Swimming in the 100 fly, 50 freestyle, and 100 freestyle, Caleb had some of the biggest drops in his times throughout the course of the season, and he credited much of his success to his coaches.

“[I improved] because of Coach Pruden’s technical work that we focused on at the beginning of the season. The same can be said for Coach Adrien [Downey], who is always on deck looking at what we can do and what we can fix. And then one of the bigger things for me was working with Coach Daniel Martinez, who has gotten us in the weight room and making sure that we’re doing the movements and preparing the muscles that we need to prepare,” Manifold said.

As for swimmers who were especially impactful to him this season, Manifold pointed to senior Daniel Sarman, a four-time SCAC Champion (200 back) and seven-time All-SCAC member. While Sarman was a major contributor to the team in the water, he was particularly impactful out of it. The senior from Austin, Texas held his team accountable, consistently demanding the best out of everyone away from the pool, which resulted in greater success on race day.

Regarding training in the water, Manifold noted how sophomore Michael Kohl brought intensity to each practice. Together, the two underclassmen were part of a relay team that also included Kendal Southwell and Nolan Anthony. As a group, the four raced to a new school record in the 200-yard medley relay with a time of 1:28.91, securing the eighth spot in the national finals. In the finals, the relay group raced to a 1:28.70, finishing eighth overall.

This relay team was not the only one to set a school record at nationals, as another team comprised of Michael Kohl, Nolan Anthony, Andrew Crosley and Caleb Manifold also set a new school record in the 200-yard freestyle relay with a time of 1:20.80.

Turning to the women’s team, a notable stand-out was Katarina Partalas. As a diver for the Tigers, Partalas impressively earned third place in the three-meter dive at this year’s National Championships, being the sole Tiger from the women’s team to qualify for the championship final. On top of this accomplishment, the senior from San Antonio also secured first team All-American honors.

In the pool, Emma Hagan worked hard all year to earn her spot in the 50-yard freestyle in Indianapolis. While the sophomore from Overland Park, Kansas enjoyed her time at nationals, she noted that the highlight of her season came during the SCAC conference meet.

“I dropped at conference, so that was a big moment for me […] The conference meet was more special because the entire team was there cheering for each other […] It was also cool to see the seniors all together to have their last swim,” Hagan said.

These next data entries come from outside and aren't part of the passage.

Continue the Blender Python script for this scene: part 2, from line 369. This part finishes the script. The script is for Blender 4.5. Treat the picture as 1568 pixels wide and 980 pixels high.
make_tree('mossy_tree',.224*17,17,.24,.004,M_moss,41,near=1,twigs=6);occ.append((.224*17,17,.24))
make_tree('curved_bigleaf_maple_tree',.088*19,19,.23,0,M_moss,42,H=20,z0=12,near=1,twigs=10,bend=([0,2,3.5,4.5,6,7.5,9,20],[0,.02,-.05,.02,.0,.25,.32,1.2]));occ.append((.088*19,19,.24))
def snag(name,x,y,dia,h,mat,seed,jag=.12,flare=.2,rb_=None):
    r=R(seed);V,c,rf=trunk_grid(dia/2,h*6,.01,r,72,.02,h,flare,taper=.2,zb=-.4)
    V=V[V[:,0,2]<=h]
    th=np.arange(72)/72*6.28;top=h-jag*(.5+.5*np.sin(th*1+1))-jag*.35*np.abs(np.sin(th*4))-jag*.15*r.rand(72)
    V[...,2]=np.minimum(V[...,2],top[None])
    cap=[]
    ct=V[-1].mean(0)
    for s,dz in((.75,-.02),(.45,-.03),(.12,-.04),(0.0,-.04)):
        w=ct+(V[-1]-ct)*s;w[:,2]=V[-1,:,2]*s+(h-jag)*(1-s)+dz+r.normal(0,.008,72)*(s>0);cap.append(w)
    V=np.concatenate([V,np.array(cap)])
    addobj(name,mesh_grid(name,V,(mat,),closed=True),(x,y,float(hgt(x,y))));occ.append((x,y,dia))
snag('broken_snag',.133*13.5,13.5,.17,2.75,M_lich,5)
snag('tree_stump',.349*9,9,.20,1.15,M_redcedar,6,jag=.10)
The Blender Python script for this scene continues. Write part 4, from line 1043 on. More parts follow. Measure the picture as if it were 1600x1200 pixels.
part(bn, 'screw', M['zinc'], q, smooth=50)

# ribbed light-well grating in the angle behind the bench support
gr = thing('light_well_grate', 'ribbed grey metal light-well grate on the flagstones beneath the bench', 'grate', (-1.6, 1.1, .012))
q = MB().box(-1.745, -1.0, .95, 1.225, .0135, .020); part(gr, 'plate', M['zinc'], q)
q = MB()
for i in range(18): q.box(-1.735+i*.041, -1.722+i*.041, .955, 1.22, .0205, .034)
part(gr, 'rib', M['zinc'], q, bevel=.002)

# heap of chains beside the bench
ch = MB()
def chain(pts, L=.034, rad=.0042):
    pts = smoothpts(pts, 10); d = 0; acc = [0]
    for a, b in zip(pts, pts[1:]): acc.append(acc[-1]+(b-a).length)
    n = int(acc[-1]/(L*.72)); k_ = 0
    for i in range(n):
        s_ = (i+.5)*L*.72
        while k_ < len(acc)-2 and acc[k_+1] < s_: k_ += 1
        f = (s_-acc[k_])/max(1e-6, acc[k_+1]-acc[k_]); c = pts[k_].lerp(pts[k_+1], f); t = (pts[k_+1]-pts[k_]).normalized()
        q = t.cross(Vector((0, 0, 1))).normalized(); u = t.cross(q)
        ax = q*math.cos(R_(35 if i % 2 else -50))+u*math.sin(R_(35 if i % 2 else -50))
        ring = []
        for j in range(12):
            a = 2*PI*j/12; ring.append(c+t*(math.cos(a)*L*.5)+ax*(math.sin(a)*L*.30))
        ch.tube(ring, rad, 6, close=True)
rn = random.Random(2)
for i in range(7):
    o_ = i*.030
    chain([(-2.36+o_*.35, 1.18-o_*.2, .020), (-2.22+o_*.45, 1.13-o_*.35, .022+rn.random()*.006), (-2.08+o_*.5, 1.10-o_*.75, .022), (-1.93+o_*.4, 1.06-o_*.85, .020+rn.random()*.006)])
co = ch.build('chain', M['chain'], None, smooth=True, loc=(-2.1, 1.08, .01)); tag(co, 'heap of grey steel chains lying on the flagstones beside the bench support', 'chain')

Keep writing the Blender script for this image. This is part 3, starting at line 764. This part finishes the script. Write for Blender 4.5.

When considering who stood out to her, Hagan mentioned fifth-year senior Mabel Fowler.

“[Mabel] being on the team for her fifth year was important because it showed her dedication [to us]. She did not have to be here this year […] She just really loved the sport. I think that’s good for the underclassmen to see that. She was also a student teacher, so she would swim really early in the morning and then go to her job or classes. It really showed her dedication to the sport and she was a really good role model for us all,” Hagan said.

Fowler was not the only workhorse on the women’s team this year, with Morgen Reyna, Jadyn Trahan, Caroline Myers and Meghan Magill placing 22nd in the 200-yard relay in Indianapolis.

Reyna’s teammates were quick to acknowledge how important her contributions were to training sessions this season. Hagan mentioned that each day, rain or shine, Reyna brought positivity to practice. When the going got tough during their six-month season, Reyna was there to lift her team up and give them the push they needed to get through a hard training session. With that said, it was not a surprise to see Reyna as one of the swimmers competing at nationals.

When looking toward the future of the program, Trinity Swim & Dive has a lot of potential. With a strong group of freshman and sophomores, Coach Pruden looks to elevate Trinity to a nationally recognized program.

“To be good nationally, we need to have good opportunities to swim against nationally-ranked programs. We created that opportunity for ourselves by going to Chicago and swimming against some of those teams,” Pruden said.

In year one at the helm of the Tigers, head coach Cathleen Pruden won SCAC Men’s Coaching Staff of the Year, sending the most swimmers and divers to a single national meet in school history. Between both the men’s and women’s teams, her Tigers have set more than 10 school records. With Pruden’s first recruiting class coming to Trinity next fall, the future only looks brighter for Trinity Swim & Dive.